■ The data
■ ■ ■

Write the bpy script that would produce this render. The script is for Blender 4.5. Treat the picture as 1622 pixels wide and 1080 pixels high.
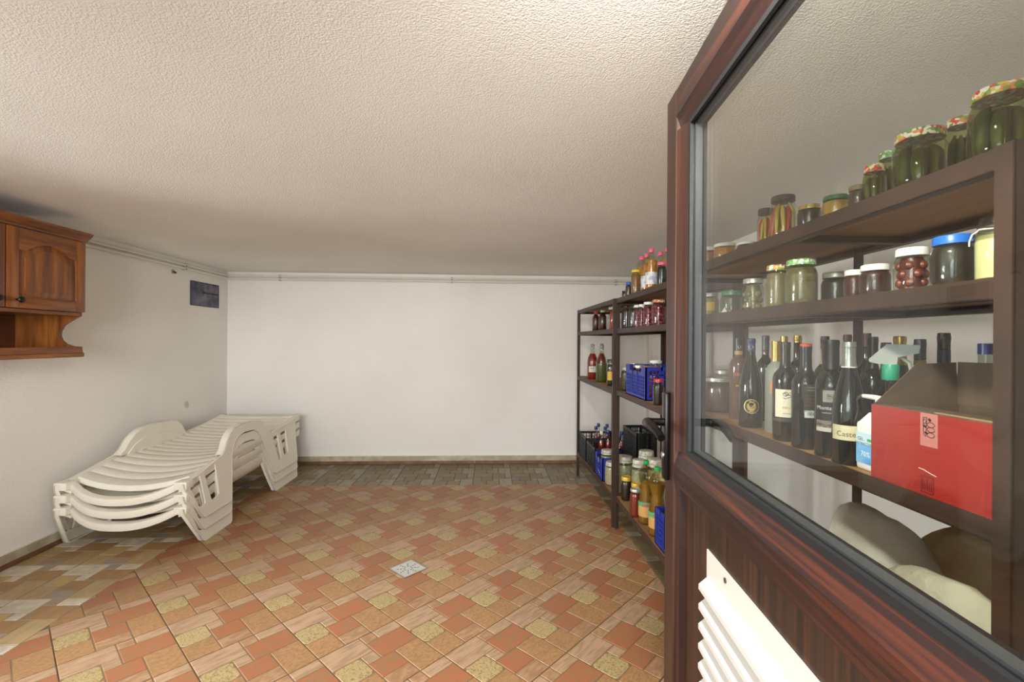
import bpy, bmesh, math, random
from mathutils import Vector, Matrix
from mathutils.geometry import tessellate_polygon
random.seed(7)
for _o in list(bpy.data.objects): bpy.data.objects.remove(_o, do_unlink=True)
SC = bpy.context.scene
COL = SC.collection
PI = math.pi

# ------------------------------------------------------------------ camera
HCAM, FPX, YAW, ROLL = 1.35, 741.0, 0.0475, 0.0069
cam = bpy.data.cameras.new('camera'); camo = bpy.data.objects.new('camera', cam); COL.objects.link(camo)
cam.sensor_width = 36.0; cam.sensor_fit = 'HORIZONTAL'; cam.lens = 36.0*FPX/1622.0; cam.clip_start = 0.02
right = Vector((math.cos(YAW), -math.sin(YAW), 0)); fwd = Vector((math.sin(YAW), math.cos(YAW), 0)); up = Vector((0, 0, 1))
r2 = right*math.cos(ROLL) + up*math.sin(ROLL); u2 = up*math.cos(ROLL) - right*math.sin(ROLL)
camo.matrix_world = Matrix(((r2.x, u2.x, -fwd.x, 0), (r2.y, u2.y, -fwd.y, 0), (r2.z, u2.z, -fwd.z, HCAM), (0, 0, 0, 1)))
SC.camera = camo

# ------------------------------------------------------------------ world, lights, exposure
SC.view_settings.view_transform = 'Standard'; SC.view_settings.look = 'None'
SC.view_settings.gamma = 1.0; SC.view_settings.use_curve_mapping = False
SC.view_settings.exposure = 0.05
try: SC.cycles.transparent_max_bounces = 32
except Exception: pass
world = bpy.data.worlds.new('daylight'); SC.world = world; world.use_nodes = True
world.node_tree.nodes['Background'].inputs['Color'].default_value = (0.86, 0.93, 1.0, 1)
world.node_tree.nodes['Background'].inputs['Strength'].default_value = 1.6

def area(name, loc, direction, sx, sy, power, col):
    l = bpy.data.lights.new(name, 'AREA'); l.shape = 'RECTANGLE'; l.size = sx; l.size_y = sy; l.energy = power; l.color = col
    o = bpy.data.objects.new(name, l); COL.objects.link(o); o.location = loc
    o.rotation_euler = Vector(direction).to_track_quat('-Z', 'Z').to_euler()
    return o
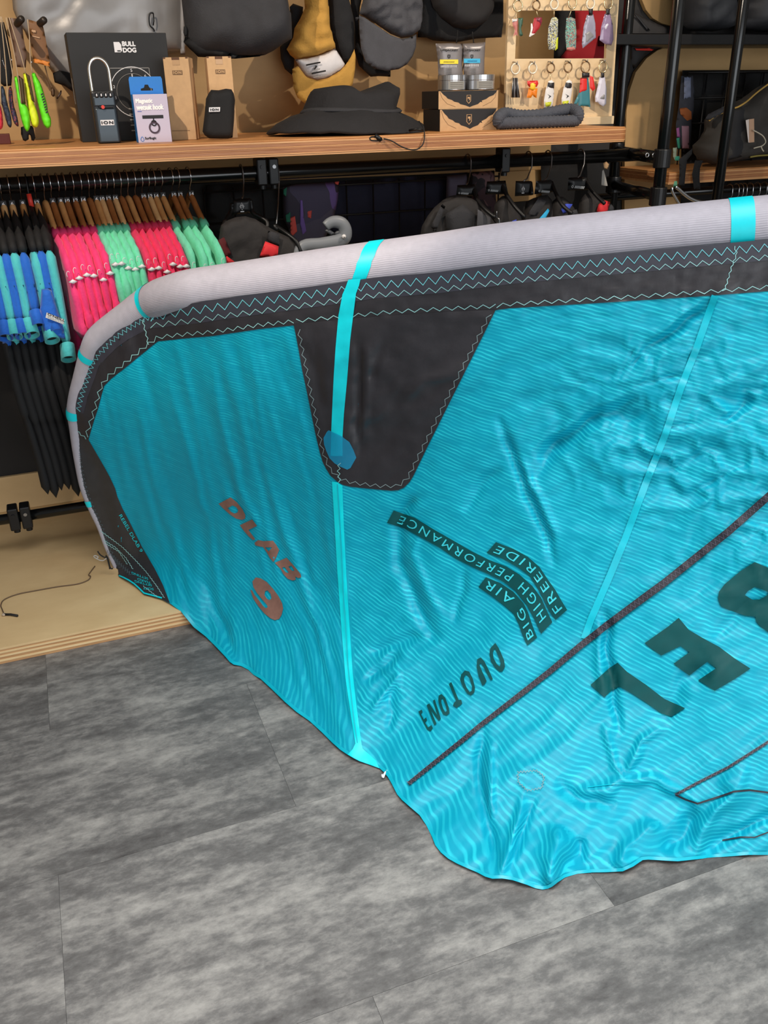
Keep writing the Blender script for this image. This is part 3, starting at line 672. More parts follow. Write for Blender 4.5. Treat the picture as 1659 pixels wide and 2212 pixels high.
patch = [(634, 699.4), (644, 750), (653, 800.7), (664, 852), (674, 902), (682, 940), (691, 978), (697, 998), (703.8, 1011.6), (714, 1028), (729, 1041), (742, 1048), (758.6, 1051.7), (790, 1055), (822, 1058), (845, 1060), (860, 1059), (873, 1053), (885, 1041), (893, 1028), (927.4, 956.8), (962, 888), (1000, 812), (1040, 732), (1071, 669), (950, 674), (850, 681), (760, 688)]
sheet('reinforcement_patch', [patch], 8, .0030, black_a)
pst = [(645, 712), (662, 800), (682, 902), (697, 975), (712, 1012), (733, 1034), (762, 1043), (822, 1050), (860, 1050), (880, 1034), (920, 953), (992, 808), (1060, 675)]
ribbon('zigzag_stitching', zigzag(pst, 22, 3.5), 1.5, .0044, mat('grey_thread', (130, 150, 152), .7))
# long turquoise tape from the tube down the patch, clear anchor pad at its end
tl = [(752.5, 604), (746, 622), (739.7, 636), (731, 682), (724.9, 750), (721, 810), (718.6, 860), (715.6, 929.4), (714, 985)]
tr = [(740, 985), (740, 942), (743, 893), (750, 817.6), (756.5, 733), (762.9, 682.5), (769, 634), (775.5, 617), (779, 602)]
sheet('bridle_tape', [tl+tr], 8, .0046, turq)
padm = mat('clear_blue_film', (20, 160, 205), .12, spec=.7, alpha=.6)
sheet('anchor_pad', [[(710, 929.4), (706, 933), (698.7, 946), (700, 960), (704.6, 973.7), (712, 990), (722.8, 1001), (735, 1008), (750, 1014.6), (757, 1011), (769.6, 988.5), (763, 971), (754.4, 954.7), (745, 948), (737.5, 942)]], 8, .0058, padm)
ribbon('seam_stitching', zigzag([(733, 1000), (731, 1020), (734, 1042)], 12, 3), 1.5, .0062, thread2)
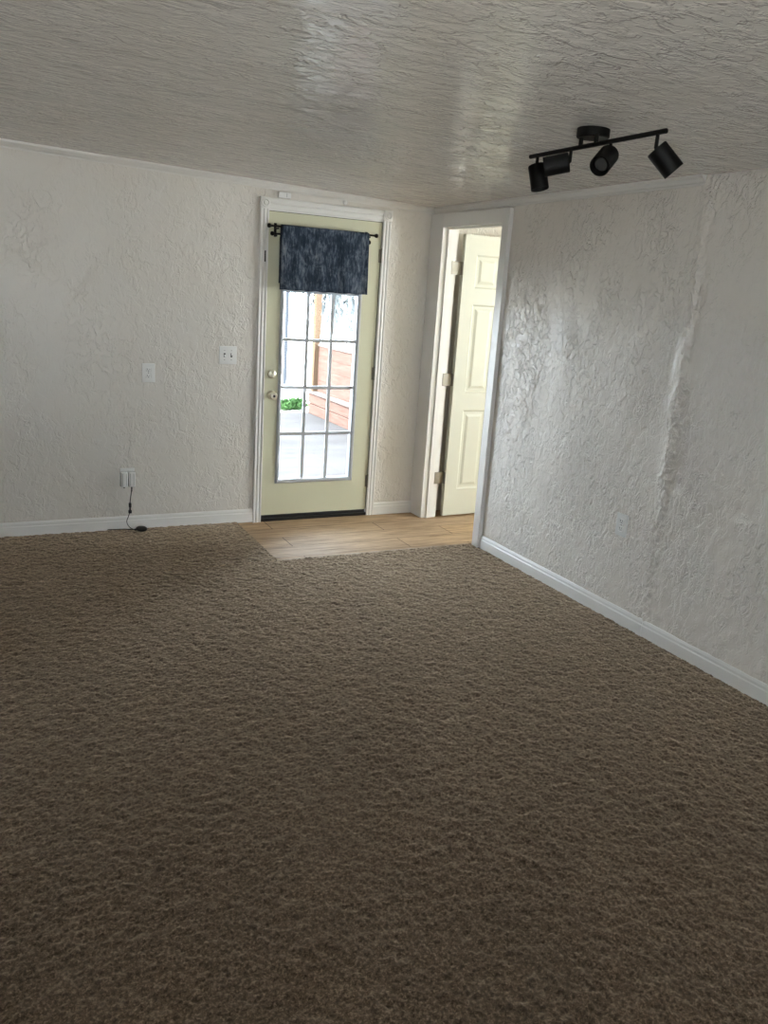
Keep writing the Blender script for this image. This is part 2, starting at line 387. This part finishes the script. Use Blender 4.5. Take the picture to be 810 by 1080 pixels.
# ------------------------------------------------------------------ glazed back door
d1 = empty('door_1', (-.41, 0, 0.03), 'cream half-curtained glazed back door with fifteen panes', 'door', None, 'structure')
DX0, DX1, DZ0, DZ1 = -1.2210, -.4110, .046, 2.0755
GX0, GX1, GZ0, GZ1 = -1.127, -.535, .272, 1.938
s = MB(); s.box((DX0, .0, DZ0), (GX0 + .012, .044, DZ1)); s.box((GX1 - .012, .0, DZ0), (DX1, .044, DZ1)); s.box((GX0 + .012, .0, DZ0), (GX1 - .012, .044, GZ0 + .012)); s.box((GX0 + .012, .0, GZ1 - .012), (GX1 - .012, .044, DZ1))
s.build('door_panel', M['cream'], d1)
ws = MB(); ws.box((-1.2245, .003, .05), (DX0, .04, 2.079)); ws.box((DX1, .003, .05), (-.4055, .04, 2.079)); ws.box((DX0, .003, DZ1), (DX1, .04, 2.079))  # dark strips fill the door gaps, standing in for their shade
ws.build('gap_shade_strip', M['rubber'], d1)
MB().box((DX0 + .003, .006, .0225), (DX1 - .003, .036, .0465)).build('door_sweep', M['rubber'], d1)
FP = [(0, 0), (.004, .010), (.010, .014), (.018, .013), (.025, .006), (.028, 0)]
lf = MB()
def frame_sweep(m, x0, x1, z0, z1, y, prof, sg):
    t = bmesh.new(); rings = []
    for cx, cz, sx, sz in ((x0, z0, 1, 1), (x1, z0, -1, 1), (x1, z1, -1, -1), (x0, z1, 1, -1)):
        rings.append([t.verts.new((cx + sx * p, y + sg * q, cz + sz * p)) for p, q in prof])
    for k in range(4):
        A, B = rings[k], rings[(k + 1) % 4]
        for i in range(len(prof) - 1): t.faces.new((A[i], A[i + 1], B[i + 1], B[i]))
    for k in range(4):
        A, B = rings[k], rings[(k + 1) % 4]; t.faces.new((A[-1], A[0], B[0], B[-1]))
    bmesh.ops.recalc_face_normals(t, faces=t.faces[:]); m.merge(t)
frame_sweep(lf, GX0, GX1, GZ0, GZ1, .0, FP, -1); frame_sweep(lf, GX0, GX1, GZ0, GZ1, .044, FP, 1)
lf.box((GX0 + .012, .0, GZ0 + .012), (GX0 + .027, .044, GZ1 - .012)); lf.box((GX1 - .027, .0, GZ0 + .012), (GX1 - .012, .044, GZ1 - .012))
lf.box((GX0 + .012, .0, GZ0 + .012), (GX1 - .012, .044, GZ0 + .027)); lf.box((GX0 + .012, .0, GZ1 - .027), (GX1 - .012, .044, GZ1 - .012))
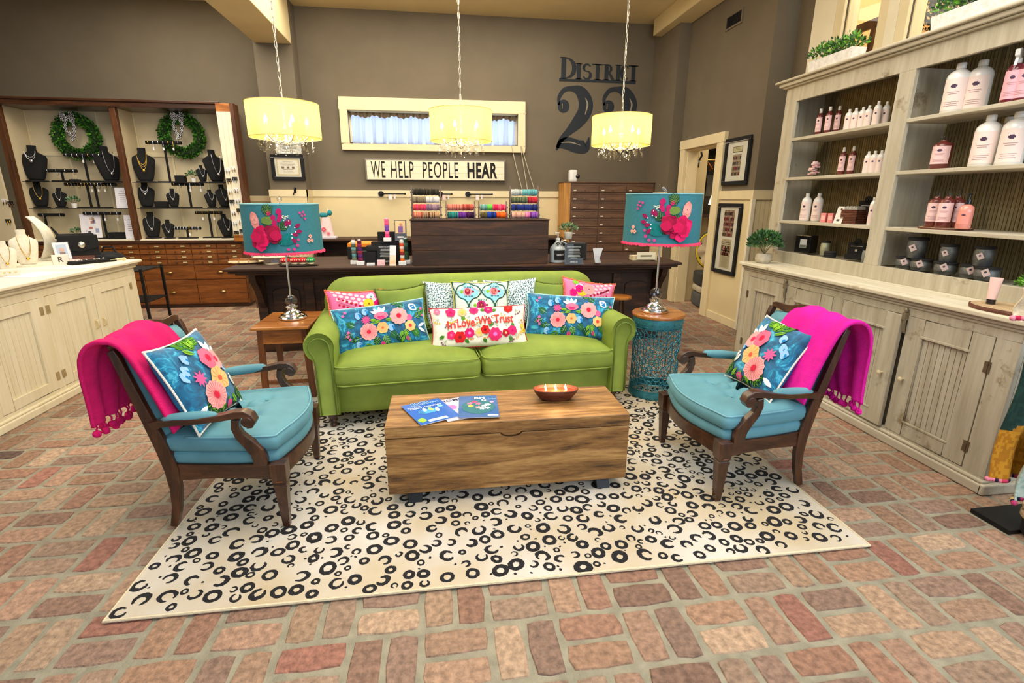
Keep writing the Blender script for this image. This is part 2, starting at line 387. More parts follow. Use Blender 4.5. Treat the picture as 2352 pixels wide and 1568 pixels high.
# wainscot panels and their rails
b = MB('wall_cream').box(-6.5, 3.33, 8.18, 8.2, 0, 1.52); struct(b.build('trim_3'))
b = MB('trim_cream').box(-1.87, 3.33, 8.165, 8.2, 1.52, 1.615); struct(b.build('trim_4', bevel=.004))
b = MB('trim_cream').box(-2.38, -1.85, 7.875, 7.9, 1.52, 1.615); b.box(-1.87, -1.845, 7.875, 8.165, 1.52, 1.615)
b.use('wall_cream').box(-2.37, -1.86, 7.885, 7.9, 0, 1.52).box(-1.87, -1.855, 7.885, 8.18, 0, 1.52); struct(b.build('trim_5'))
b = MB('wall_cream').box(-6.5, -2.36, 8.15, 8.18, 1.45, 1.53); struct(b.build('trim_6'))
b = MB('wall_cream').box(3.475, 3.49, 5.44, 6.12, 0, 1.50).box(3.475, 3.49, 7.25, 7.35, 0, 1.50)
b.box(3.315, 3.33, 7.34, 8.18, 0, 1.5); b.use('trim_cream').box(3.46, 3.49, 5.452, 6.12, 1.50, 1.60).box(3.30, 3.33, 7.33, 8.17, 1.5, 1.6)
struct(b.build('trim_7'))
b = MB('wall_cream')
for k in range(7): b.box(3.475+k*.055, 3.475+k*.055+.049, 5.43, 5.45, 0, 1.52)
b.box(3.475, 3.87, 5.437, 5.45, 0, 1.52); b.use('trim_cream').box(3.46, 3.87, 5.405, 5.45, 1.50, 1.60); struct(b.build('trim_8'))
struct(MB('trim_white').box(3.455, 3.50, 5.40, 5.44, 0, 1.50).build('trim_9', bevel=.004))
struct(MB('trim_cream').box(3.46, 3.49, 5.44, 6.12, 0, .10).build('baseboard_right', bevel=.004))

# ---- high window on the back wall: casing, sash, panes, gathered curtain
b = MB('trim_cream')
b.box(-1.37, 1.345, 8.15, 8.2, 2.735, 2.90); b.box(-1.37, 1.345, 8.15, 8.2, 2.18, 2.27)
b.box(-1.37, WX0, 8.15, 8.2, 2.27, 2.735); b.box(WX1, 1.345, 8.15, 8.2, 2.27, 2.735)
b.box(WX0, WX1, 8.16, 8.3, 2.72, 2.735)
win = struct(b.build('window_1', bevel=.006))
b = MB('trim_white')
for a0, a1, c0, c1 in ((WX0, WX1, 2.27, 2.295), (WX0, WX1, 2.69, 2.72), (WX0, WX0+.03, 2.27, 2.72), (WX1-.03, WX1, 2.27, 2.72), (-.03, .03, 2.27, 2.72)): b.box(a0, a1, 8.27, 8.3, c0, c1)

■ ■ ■

■ Directions for this task
Begin at the top of the material above and output each line exactly, stopping after the line that holds "PI = math.pi". Leave out pictures.

■ Answer to the exercise
Write the bpy script that would produce this render. The script is for Blender 4.5. Treat the picture as 1622 pixels wide and 1080 pixels high.
import bpy, bmesh, math, random
from mathutils import Vector, Matrix
from mathutils.geometry import tessellate_polygon
random.seed(7)
for _o in list(bpy.data.objects): bpy.data.objects.remove(_o, do_unlink=True)
SC = bpy.context.scene
COL = SC.collection
PI = math.pi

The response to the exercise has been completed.